Her brother Bobby (Fox) is by contrast a blue-collar, beer-drinking, foul-mouth with a strong if selective moral code. Betty has phoned Bobby and asked him to help her pack books (as we may have mentioned) at her forest second-home, an A-frame building quaintly modelled upon the Chocolate Noisette Pate from a tin of Quality Street (the green triangular one) and boasting a fireplace not unlike the hat of the Wizard of Oz’s Tin Man, only orange. Soutra Gilmour‘s set also features a fascinating set of floating stairs which Phil with his terror of heights could not have set foot on even if his life depended on it, and which had Andrew reflecting how much more relaxed building regulations must be in the US.

Anyway, as they (very slowly) pack books and bicker, the truth begins to reveal itself in what Mr Billington rather surprisingly described as a “rollercoaster ride” which we thought was a phrase only used by desperate theatre marketing folk.

It’s not a rollercoaster ride, it’s more like The Mad Hatter’s Teacups for anyone who has been to the theatre more than three times, and the really big reveal at the end was evident at about page 2 when it was reported (SPOILER) that the student renting the house had left in a hurry. However, coming so fast on the heels of the Deathtrap revival it was difficult not to expect a further twist to come into play and rather disappointing when it didn’t (END OF SPOILER).

Anyhow, suffice to say that one of these characters has quite a few secrets and is in the running for the title of Biggest Liar On A West End Stage since Bryony Hannah’s character in The Children’s Hour.

The performances are most creditable. Mr Fox is convincingly objectionable and displays his own extended bushy region (a goatee) with aplomb and Miss Williams (currently on the telly in something called Case Sensitive) copes admirably in a role which demands the actress overlook a veritable Kay’s Catalogue of implausibilities.

But it’s the book-packing that drags it down and the Whingers won’t be employing these two to help them pack up their Enid Blytons if they ever up sticks.

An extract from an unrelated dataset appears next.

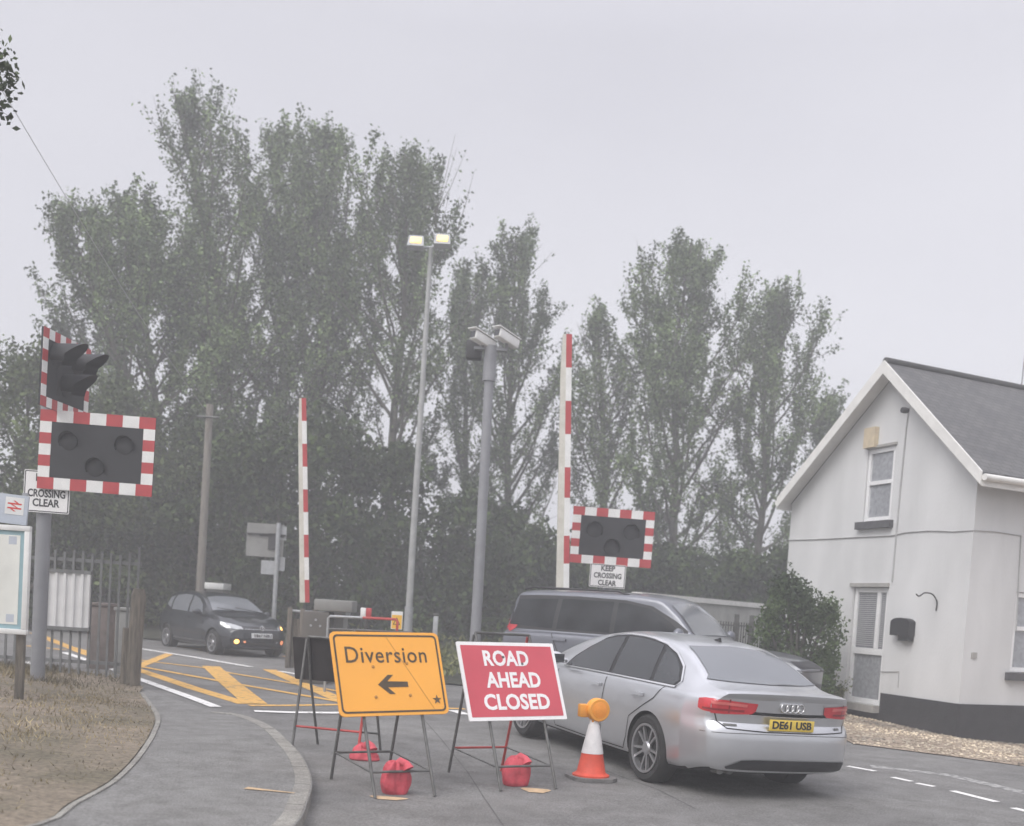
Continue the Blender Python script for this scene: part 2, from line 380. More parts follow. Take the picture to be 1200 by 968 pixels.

Despite this it’s rather engaging and there are quite a few laughs along the way to ease things along – and some especially agreeable slagging off of U2, noting that Bono has produced nothing of worth since he decided to “feed the world”. Yet Bobby, who turns out to be brighter than he initially appears and finds the New Yorker a bit gay, clearly knows nothing about Broadway: Spider Man: Turn off the Dark doesn’t even get a mention. Talk about an elephant in the room.

If this were a film the poster would carry a warning: “Contains scenes of a mild sexual nature, notions of book-packing, moderate references to Bono and extremely bad language”. You might want to leave your mother at home and see if Gwyneth Paltrow‘s available.

Royal Wedding Footnote

No, of course we weren’t there. We clearly weren’t titled enough, diplomatic enough, hair transplanted enough, Posh enough and definitely not charitable enough to be invited. Let alone possessing the millinery. But Fergie wasn’t asked either, so we were in good company. And given what Beatrice and Eugenie wore it turned out to be for the best as either they or we would have been obliged to go home and change.

So anyway we made do do with William and Kate: The Movie, but what a fine substitute that was, the most laugh-out-loud thing Phil had seen since the Whingers howled through Boom!

But undaunted the Whingers took the quiz to find out what their wedding list names would have been. To play simply take a forename from one of your grandparents, then hyphenate the name of your first pet with the street in which you grew up. This is how it turned out.

Phil: Lord Walter Pinkie-Butts
Andrew: Lord Bernard Musky-Murren

And at considerable personal trouble and expense, we can present these bona fide results from the cast and writer/director of IAF,DAD:

Olivia Williams: Lady Florence Mopsy-Murray
Matthew Fox: Lord Ingersol Charlie-Macalpine
Neil LaBute: Lord Harold Fritz-Liberty

Another Footnote

* Phil bought drinks at the Coal Hole across from the theatre before the show. A pint of ale for himself and a glass of wine for Andrew who was fashionably late arriving. A couple of young men let Phil take one of their seats (and they say youth have no respect for the elderly any more) and – looking at the glass of wine – offered another chair “for your lady.”


2 Responses to “Review – In a Forest, Dark and Deep, Vaudeville Theatre”

  1. Katharine Hikel Says:

    Oh – So one’s royal name is actually one’s stripper name, with grandparent and title appended. Works for me. In fact one’s royal name may actually be an even better stripper name.

    Lady Mary Moriah Silver
    Hinesburg (really) Vermont USA

  2. betsy Says:

    Three glasses? Really? For an hour and a half of misogynistic batshittery? (She’s oh so bad. So so bad. She shags people. Students. And then she ****s them (no spoilers here for those who don’t get it in the first two minutes). And she’s an academic. But she can’t come up with a decent argument to save her life.). He could have just buried Ms Williams up to the neck in sand, and had Mr Fox throw stones at her. The effect would have been similar, without the plot holes.